***** Provided material

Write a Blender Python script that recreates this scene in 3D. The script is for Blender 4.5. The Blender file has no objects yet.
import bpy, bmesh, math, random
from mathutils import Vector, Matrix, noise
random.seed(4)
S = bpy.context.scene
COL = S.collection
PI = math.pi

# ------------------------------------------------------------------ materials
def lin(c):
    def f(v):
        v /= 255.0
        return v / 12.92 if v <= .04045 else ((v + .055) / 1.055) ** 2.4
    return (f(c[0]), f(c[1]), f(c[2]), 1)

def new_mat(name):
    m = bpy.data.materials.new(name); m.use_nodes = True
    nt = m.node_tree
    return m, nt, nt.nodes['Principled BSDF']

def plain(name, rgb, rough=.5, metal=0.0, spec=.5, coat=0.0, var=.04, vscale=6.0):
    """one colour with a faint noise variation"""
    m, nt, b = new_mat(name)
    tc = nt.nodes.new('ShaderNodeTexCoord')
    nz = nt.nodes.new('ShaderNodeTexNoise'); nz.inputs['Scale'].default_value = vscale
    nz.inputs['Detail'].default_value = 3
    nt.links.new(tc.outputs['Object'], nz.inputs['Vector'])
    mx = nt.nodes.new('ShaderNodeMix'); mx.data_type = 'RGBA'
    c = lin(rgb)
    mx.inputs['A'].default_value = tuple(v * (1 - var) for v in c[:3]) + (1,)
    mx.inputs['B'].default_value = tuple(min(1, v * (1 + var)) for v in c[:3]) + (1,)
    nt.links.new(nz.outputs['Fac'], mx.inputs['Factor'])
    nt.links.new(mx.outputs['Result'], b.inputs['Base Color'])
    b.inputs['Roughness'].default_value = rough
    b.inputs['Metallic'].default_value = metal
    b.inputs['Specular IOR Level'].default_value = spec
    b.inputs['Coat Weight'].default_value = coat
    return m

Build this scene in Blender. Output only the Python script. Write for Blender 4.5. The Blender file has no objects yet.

**********

◆ Your objective: Look through the entries above and report each line where the string "file" occurs.

◆ Exercise response:
Write a Blender Python script that recreates this scene in 3D. The script is for Blender 4.5. The Blender file has no objects yet.
Build this scene in Blender. Output only the Python script. Write for Blender 4.5. The Blender file has no objects yet.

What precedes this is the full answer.